Despite the cultural icons mentioned, Toru's world is an alien world where darkness gets encrusted in his soul, tormenting him to no end, driving him to descend to the depths of absolute darkness. When the goes into the well — that symbolizes death with consciousness — he sees that life is better lived in light. This poignant passage is reminiscent of Martin Luther King Jr.'s words: "Darkness cannot drive out darkness; only light can do that. Hate cannot drive out hate; only love can do that."
A recount of dolorous Japanese history
And as if current memories were not enough to haunt Toru's mind, he finds himself immersed in history. Lieutenant Mamiya (a WWII veteran) graphically tells Toru of the cruelties and atrocities he witnessed on the Mongolian front and Soviet prison camps. Of all the constellation of events that happen in the novel, the graphic depiction of Japanese cruelty in the Second World War is moving and honest. Moving, because one would have to be pathologically callous not to feel the inhumanity and savagery of war; honest, for otherwise events of that nature tend to be left out the history books.
If the author set off to teach a moral lesson, we must agree that he did accomplish it: war makes humans inhuman, and that the inhuman make war.
Towards the end as readers have their fill of the strange, we are quickly introduced to a well-dressed mother-son duo, characters that provide comic relief in a strange way.
Resonant themes: Darkness as death, physical pain, loneliness, rebellion
Not only is The Wind-up Bird Chronicle a sprawling novel, but a deliberately chaotic one.
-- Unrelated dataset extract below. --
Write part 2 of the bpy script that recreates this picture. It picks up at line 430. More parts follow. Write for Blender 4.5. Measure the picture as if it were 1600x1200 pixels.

Faced with a society — high tech and postmodern — that is devoid of happiness, the narrator goes on searching for something he doesn't quite know what — his identity perhaps?
"This person, this self, this me, finally, was made somewhere else. Everything had come from somewhere else, and it would all go somewhere else. I was nothing but a pathway for the person known as me."
Or maybe Toru — being wifeless and friendless — simply enjoys the terrorizing feeling that is loneliness:
"But even so, every now and then I would feel a violent stab of loneliness. The very water I drink, the very air I breathe, would feel like long, sharp needles. The pages of a book in my hands would take on the threatening metallic gleam of razor blades. I could hear the roots of loneliness creeping through me when the world was hushed at four o'clock in the morning."
For most of the novel, Toru is passive, as he lets things happen to him. But eventually he will begin to act. Yet one has the feeling that Toru doesn't have a chance, that chaos, or maybe even destiny will claim him.
Although The Wind-up Bird Chronicle is a flawed novel, it is quite entertaining and it contains passages of moral value and redemption. It also offers — in translation — fluidity of language, rhythm, rhetorical techniques, as well as lyrical flashes. But for the serious reader, the novel is replete with cogitations about existence:
"Here's what I think, Mr. Wind-Up Bird," said May Kasahara. "Everybody's born with some different thing at the core of their existence. And that thing, whatever it is, becomes like a heat source that runs each person from the inside. I have one too, of course. Like everybody else. But sometimes it gets out of hand. It swells or shrinks inside me, and it shakes me up. What I'd really like to do is find a way to communicate that feeling to another person. But I can't seem to do it. They just don't get it. Of course, the problem could be that I'm not explaining it very well, but I think it's because they're not listening very well. They pretend to be listening, but they're not, really. So I get worked up sometimes, and I do some crazy things."
Without a doubt Haruki Murakami's lengthy novel is a great accomplishment for Japanese letters. Whether it can compete with the great Western classics such as Cervantes' Don Quixote, Tolstoy's War and Peace, the Brontes' Wuthering Heights and Jane Eyre, or even Salman Rushdie's Midnight's Children is a different matter.